Kemenristekdikti Bakal Revisi Aturan Program Profesi Advokat

Dengan mendengarkan masukan para organisasi advokat agar tidak lagi menjadi polemik.

Rofiq Hidayat
Bacaan 2 Menit

 

Wakil Sekretaris Jenderal (Wasekjen) Asosiasi Profesi Hukum Indonesia (APHI) Prof Faisal Santiago menilai penyusunan Permenristekdikti 5/2019 tidak menjadikan putusan MK No. 95/PUU-XIV/2016 sebagai dasar. Sebagai akademisi, dia sebenarnya tidak mempersoalkan keterlibatan perguruan tinggi dalam hal pendidikan advokat. Seharusnya pendidikan profesi advokat mengacu pada UU No.18 Tahun 2013 tentang Advokat yang terbit lebih dahulu ketimbang UU Pendidikan Tinggi.

 

“Kemenristekdikti tak perlu mengatur lebih jauh soal pendidikan advokat. Sebab, proses rekrutmen advokat sudah diatur jelas dalam UU Advokat dan Putusan MK,” kata dia dalam kesempatan yang sama.   

 

Mengintervensi advokat

Ketua Bidang Pendidikan Profesi Advokat dan Berkelanjutan Peradi kubu Luhut Pangaribuan, Irianto Subiakto menilai negara seolah ingin mengatur lebih jauh soal profesi advokat melalui Permenristekdikti 5/2019. Bila Kemenristekdikti ingin terlibat dalam pendidikan profesi advokat, tak menjadi masalah. Hanya saja seharusnya sebatas menyusun kurikulum pendidikan profesi advokat.

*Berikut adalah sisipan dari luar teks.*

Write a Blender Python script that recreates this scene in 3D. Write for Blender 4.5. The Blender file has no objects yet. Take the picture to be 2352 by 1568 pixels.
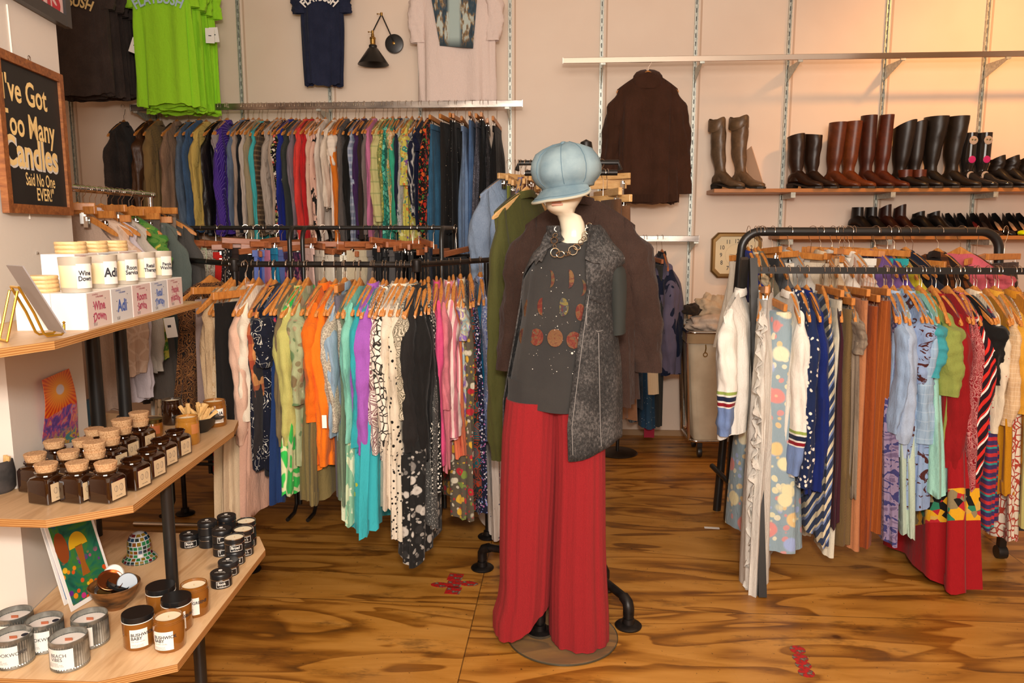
import bpy, math, random
from mathutils import Vector, Matrix
PI = math.pi
S = bpy.context.scene
COL = S.collection
# ---------------------------------------------------------------- camera
FPX, YAW, PITCH, EYE = 1760.0, math.radians(4), math.radians(8.2), 1.5
cd = bpy.data.cameras.new('camera'); cam = bpy.data.objects.new('camera', cd); COL.objects.link(cam)
cam.location = (0, 0, EYE); cam.rotation_euler = (PI/2-PITCH, 0, YAW)
cd.sensor_width = 36; cd.lens = FPX/2352*36; cd.clip_start = .05
S.camera = cam
S.view_settings.view_transform = 'Standard'; S.view_settings.look = 'None'
S.view_settings.gamma = 1; S.view_settings.use_curve_mapping = False
S.view_settings.exposure = 0.0
# ---------------------------------------------------------------- world and large lights
w = bpy.data.worlds.new('world'); S.world = w; w.use_nodes = True
w.node_tree.nodes['Background'].inputs[0].default_value = (1, .86, .7, 1)
w.node_tree.nodes['Background'].inputs[1].default_value = .25
def light(name, kind, loc, energy, color, rot=(0, 0, 0), **k):
    d = bpy.data.lights.new(name, kind); d.energy = energy; d.color = color
    for a, b in k.items(): setattr(d, a, b)
    o = bpy.data.objects.new(name, d); o.location = loc; o.rotation_euler = rot; COL.objects.link(o); return o
light('camera_flash', 'AREA', (.05, -.25, 1.95), 62, (1, .93, .85), (math.radians(84), 0, math.radians(4)), size=.22)
light('rear_bounce', 'AREA', (0.3, -1.85, 2.5), 185, (1, .91, .81), (math.radians(84), 0, math.radians(2)), shape='RECTANGLE', size=3.2, size_y=1.7)
light('ceiling_bounce', 'AREA', (0.2, 2.6, 3.68), 30, (1, .88, .74), (math.radians(10), 0, 0), shape='RECTANGLE', size=6.0, size_y=3.6)
light('track_lamp_glow', 'SPOT', (2.9, 3.9, 3.6), 190, (1, .45, .13), (math.radians(40), 0, math.radians(-4)), spot_size=math.radians(110), spot_blend=1, shadow_soft_size=.12)
light('track_lamp_floor', 'SPOT', (1.7, 2.0, 3.55), 45, (1, .60, .25), (math.radians(5), 0, 0), spot_size=math.radians(100), spot_blend=1, shadow_soft_size=.15)
# ---------------------------------------------------------------- pixel -> place helpers
_ca, _sa, _cp, _sp = math.cos(YAW), math.sin(YAW), math.cos(PITCH), math.sin(PITCH)
RV = Vector((_ca, _sa, 0)); FV = Vector((-_sa*_cp, _ca*_cp, -_sp)); UV_ = Vector((-_sa*_sp, _ca*_sp, _cp)); CV = Vector((0, 0, EYE))
def ray(x, y): return FV*FPX + RV*(x-1176) + UV_*(784-y)
def PZ(x, y, z): d = ray(x, y); return CV + d*((z-EYE)/d.z)
def PY(x, y, Y): d = ray(x, y); return CV + d*(Y/d.y)
def PN(x, y, A, n):
    d = ray(x, y); return CV + d*((Vector(A)-CV).dot(n)/d.dot(n))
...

Dan soal perekrutan dan penyelenggaraan pendidikan menjadi kewenangan organisasi advokat

 

“Mengapa Permenristekdikti ini bisa dibuat? Kita lihat ini justru ingin mengambil alih, bukan memperbaiki. Negara mau mengontrol profesi advokat,” ujarnya.

 

Dia menyarankan berbagai kekurangan dalam aturan tersebut secepatnya segera diperbaiki. Kemenristekdikti, seharusnya duduk bersama dengan organisasi advokat yang ada. “Kementerian yang menerbitkan, dia pula yang harus memperbaiki dengan melibatkan berbagai organisasi advokat. Dikti harusnya ketuk pintu organisasi advokat, supaya rekrutmennya bagus. Pengajar juga bagus. Hayo bicara baik-baik,” katanya.

 

Anggota Komisi Pendidikan Kongres Advokat Indonesia (KAI) Ibrahim menilai semestinya antara penyelenggaraan pendidikan profesi advokat satu kesatuan dalam satu peraturan. Dalam konteks ini, PKPA mengacu pada UU Advokat, sementara PPA merujuk pada UU Pendidikan Tinggi. Hal ini tentu membingungkan calon advokat jalur PKPA atau PPA seperti diatur Permenristekdikti 5/2019.

 

“Kalau seperti ini, diam-diam negara berupaya mengintervensi advokat,” kata dia.

 

Baginya, kewenangan pendidikan advokat berada di UU Advokat yang dikuatkan dengan putusan MK. “Bila Kemenristekdikti ingin mengevaluasi PKPA semestinya dimulai dari pendidikan hukum di perguruan tinggi,” saran dia.